Nicolas Deshayes (FR)

Nicolas Deshayes - Gretel (2023)
cast aluminum
70x50x50cm
courtesy the artist & Modern Art, London
photography Gert Jan van Rooij

Nicolas Deshayes – Gretel (2023)

In his artistic practice, Nicolas Deshayes (b. Nancy, France, 1983, lives and works in Dover, UK) plays with the human urge for hygiene. At first sight, his sculptures, often made from steel, bronze and aluminium, appear sterile. Even polished. But a closer look reveals traces of waste, bodily fluids and other kinds of ‘filth’.

For a previous work, Cramps (2015) , Deshayes created panels of vacuum-formed plastic; an automated process, which nevertheless produced an almost anthropomorphic result. All kinds of lumps and bumps appeared in the artificial material, making it reminiscent of ageing skin.

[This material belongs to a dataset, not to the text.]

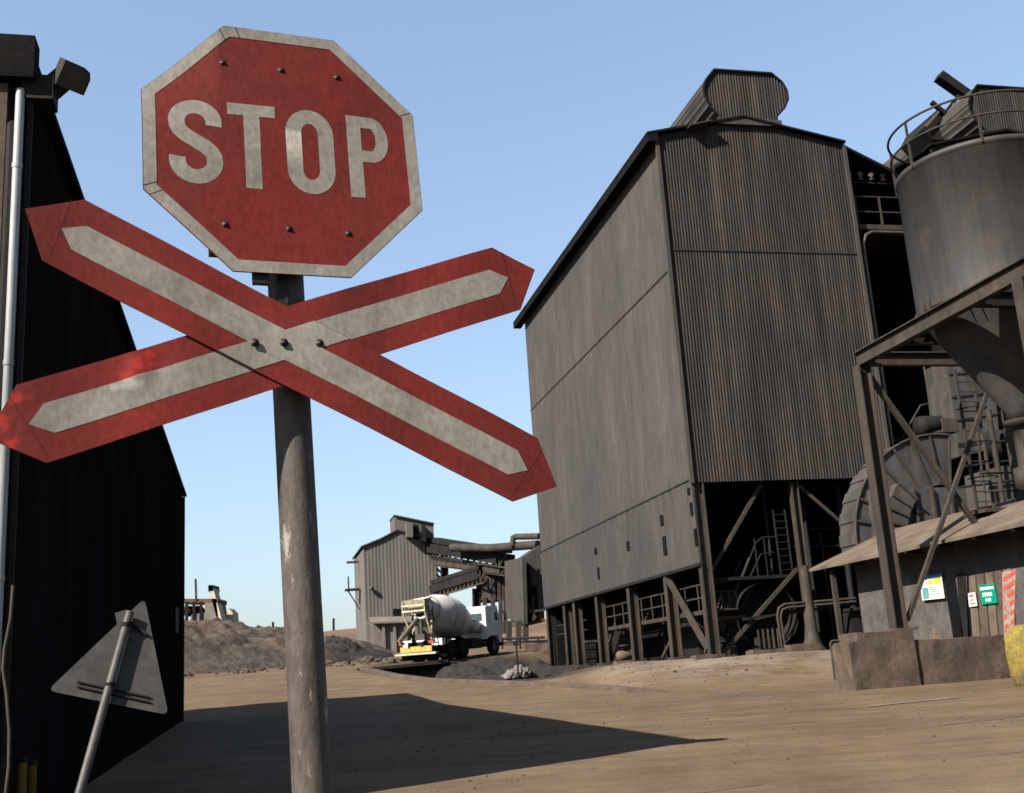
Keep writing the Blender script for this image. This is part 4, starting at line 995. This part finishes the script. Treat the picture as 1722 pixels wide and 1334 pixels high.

Humans may use many technological innovations in an attempt to escape from nature, but they will never truly be able to shake off their own animal nature and physicality, as Deshayes’s work shows.

The work for Eartheaters also occupies a position somewhere between industrial and organic. Gretel is a static work and yet still has movement within it. Large, gleaming needles, nestled deep in the sculpture, protrude from the lump of aluminium.

Deshayes has been inspired in his recent work by the stylised images of hair and follicles that often appear on the back of shampoo bottles, advertising healthy nutrition for hair and scalp. These images are part of Western society, driven by consumption, innovation and uniformity, which Deshayes wishes to oppose.

He does so with minimal but significant interventions. Using extreme magnification, the artist creates ambiguous sculptures. What was a cross section of human skin could also be an enlarged detail of something else entirely: a sagging mattress, a plant, a fantasy creature.

Deshayes’s sculpture is hybrid, indicating the gulf between how we like to see reality – hygienic, smooth and ordered – and the actual filth, physicality and disorder that simmers beneath.